Only lines with the word "high" are needed; collect each of them from the listing below.

— BEGIN —

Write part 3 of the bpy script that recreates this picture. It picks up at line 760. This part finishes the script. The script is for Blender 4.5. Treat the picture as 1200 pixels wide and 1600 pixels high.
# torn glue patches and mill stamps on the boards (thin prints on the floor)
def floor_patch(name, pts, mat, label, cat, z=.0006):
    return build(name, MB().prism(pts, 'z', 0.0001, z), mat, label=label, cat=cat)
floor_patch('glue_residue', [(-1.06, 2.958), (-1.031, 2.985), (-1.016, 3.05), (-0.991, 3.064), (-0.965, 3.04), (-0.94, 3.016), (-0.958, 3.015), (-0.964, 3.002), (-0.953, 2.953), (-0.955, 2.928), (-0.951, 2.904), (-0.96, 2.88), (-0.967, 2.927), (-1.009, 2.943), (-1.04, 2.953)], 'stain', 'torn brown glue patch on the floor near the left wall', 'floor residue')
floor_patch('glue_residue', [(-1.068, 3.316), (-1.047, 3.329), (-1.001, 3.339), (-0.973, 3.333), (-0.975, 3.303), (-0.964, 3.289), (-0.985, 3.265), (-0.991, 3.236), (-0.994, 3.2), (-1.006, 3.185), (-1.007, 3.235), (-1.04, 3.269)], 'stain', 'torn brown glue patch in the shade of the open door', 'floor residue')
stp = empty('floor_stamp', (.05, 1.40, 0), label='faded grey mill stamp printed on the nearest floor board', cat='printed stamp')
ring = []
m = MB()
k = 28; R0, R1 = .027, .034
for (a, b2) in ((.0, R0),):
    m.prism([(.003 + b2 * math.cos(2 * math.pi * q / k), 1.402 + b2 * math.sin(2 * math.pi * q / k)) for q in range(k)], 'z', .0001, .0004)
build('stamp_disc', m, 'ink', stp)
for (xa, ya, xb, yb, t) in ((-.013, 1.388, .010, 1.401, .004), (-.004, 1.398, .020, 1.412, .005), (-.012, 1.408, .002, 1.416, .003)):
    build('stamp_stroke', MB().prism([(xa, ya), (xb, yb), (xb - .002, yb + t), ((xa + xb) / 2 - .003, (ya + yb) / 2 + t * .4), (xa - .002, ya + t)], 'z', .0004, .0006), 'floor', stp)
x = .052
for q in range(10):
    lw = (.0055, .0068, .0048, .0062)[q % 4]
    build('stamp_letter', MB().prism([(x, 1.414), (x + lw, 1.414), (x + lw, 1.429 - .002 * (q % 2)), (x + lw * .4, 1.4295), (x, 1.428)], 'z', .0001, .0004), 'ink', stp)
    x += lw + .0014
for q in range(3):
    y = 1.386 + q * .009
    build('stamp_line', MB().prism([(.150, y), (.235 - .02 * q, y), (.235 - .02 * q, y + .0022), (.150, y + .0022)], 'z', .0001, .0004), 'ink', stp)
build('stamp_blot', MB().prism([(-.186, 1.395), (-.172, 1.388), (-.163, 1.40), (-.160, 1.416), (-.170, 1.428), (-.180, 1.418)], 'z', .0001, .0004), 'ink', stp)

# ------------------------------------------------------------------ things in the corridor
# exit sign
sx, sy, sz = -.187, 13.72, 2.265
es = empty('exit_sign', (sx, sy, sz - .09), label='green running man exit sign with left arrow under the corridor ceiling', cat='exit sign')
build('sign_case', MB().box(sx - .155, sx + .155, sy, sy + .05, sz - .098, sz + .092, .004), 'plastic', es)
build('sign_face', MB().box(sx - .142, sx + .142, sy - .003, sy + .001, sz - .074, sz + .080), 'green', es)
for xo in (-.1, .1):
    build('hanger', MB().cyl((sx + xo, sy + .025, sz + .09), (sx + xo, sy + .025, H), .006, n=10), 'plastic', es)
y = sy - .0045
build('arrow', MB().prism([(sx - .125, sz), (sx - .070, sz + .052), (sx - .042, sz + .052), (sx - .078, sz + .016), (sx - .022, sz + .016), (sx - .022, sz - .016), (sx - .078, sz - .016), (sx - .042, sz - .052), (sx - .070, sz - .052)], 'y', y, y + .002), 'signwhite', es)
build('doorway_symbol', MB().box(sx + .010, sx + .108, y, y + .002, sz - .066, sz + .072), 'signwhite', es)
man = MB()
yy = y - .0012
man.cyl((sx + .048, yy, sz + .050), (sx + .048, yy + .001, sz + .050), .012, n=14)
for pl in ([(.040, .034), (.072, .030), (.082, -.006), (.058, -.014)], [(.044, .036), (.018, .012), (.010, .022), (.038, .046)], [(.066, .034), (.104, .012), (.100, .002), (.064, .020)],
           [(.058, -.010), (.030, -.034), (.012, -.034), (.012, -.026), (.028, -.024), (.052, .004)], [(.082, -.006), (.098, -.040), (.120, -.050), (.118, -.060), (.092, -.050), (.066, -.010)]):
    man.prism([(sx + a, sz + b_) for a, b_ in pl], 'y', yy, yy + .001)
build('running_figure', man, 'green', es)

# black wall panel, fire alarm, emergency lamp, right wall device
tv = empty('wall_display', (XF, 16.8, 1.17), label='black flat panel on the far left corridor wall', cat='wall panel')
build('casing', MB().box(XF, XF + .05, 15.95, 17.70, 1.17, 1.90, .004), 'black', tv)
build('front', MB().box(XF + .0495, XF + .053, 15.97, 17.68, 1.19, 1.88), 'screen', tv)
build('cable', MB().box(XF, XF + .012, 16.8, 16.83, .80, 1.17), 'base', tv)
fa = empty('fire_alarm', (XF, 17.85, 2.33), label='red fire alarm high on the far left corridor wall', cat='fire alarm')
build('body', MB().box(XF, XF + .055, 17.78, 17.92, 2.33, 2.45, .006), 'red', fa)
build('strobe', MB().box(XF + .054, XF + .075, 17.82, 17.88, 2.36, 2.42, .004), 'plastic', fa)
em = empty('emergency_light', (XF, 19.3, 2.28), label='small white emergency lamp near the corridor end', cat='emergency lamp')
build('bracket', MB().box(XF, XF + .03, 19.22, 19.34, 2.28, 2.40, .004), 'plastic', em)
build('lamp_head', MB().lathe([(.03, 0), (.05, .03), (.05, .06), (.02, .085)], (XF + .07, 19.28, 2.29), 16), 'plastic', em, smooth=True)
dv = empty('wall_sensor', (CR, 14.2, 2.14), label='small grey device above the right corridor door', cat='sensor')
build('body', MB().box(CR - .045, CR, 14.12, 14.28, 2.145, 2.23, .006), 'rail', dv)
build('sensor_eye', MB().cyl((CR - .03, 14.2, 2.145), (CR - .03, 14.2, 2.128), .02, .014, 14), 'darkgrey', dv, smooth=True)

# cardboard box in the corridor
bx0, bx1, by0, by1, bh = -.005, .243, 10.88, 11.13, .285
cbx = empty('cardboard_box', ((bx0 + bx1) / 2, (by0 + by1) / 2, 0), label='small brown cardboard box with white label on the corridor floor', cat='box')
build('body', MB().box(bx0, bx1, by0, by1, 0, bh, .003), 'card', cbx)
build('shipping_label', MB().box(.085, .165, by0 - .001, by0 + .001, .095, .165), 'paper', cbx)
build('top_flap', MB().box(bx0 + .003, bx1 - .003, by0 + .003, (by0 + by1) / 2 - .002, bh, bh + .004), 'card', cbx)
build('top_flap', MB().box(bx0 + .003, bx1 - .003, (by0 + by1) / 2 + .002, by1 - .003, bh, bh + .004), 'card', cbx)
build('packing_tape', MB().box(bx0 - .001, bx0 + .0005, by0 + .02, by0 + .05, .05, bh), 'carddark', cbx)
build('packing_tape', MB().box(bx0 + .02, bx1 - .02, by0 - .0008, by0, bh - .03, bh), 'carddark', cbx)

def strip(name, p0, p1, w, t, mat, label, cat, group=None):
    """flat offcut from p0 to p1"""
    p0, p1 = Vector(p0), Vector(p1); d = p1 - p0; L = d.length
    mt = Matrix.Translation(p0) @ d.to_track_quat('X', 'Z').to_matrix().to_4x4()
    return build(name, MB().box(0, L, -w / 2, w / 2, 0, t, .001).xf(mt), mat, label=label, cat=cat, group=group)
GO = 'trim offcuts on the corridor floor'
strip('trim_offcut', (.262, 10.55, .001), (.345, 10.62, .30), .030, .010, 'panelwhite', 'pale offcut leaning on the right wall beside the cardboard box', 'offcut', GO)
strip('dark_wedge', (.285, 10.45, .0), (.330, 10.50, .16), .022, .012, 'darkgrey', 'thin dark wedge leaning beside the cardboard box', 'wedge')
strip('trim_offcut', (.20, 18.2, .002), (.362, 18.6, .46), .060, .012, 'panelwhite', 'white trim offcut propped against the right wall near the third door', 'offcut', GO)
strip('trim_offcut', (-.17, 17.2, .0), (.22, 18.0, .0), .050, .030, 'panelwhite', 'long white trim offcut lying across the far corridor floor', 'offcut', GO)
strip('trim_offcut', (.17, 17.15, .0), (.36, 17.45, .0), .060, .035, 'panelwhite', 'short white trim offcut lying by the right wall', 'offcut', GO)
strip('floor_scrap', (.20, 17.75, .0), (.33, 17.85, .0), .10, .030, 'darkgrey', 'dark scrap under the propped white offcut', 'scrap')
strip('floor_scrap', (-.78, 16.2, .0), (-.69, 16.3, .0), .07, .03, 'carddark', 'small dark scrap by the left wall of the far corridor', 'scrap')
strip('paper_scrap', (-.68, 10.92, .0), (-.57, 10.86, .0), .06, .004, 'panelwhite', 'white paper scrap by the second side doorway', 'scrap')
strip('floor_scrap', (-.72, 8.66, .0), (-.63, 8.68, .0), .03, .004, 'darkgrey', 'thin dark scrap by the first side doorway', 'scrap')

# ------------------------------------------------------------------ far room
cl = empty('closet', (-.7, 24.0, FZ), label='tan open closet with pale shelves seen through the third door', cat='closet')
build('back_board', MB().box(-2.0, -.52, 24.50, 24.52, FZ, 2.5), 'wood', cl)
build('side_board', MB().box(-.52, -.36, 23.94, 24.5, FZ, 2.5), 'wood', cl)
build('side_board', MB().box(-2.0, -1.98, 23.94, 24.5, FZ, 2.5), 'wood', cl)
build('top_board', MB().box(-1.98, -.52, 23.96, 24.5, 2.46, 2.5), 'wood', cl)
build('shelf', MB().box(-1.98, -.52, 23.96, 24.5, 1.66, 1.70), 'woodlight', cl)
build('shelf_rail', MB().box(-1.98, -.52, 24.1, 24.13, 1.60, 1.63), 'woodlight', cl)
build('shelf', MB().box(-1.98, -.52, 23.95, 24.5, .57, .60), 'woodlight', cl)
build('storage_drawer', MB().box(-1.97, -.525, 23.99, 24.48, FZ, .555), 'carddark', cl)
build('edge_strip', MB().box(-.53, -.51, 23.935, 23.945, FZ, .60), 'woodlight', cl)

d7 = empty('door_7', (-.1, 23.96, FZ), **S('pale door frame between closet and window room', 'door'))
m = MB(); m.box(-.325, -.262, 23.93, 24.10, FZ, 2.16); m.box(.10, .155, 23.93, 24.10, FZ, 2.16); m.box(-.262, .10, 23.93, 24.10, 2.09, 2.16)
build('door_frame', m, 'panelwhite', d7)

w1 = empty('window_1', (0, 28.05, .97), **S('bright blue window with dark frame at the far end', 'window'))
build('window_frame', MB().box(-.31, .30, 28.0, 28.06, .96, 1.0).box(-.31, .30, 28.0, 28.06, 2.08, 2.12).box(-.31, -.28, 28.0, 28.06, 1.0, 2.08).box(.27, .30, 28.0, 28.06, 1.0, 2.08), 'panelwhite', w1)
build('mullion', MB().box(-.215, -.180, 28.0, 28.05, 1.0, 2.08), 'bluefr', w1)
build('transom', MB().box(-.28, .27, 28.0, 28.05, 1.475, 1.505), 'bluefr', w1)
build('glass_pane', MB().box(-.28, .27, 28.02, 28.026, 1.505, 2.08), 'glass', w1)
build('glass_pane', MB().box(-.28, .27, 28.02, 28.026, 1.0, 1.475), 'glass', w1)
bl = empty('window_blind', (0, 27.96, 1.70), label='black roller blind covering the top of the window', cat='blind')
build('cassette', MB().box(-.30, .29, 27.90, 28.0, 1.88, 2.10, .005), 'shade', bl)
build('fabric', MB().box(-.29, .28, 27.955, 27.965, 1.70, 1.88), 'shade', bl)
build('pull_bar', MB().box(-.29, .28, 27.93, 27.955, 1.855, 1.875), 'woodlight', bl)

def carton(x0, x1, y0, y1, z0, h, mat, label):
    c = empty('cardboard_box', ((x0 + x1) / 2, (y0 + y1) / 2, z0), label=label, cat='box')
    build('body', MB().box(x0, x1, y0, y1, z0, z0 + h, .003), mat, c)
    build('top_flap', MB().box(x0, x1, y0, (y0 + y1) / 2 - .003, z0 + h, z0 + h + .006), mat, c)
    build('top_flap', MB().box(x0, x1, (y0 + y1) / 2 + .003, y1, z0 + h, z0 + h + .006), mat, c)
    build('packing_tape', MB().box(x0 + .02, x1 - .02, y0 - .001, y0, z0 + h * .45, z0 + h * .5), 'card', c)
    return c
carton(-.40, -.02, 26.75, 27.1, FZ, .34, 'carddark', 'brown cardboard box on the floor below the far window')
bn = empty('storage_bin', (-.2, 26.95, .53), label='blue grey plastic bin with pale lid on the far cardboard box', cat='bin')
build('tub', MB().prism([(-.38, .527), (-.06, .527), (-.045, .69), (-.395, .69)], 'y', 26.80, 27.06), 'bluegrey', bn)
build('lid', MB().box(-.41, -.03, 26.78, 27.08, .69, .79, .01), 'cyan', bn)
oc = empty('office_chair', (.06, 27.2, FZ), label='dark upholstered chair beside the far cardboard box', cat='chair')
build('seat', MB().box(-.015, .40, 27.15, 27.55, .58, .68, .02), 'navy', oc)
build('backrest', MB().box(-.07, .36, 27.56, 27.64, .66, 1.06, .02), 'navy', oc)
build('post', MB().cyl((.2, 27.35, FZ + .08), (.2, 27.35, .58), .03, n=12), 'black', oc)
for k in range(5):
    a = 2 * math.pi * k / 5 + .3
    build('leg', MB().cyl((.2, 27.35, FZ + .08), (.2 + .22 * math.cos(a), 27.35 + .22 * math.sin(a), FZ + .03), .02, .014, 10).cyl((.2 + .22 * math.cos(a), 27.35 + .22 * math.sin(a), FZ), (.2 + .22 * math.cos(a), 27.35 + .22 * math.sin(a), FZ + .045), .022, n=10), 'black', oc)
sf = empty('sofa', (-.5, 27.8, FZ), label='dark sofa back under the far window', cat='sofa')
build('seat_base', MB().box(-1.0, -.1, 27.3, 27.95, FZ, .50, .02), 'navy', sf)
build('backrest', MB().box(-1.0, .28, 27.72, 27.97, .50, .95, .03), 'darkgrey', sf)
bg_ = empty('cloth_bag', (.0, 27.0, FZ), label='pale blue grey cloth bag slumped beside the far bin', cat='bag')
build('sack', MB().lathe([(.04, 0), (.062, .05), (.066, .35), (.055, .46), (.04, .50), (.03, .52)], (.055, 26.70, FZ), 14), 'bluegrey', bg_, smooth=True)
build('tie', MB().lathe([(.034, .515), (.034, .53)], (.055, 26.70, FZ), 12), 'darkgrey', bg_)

— END —

> [REPLY TO THE EXERCISE]:
Write part 3 of the bpy script that recreates this picture. It picks up at line 760. This part finishes the script. The script is for Blender 4.5. Treat the picture as 1200 pixels wide and 1600 pixels high.
fa = empty('fire_alarm', (XF, 17.85, 2.33), label='red fire alarm high on the far left corridor wall', cat='fire alarm')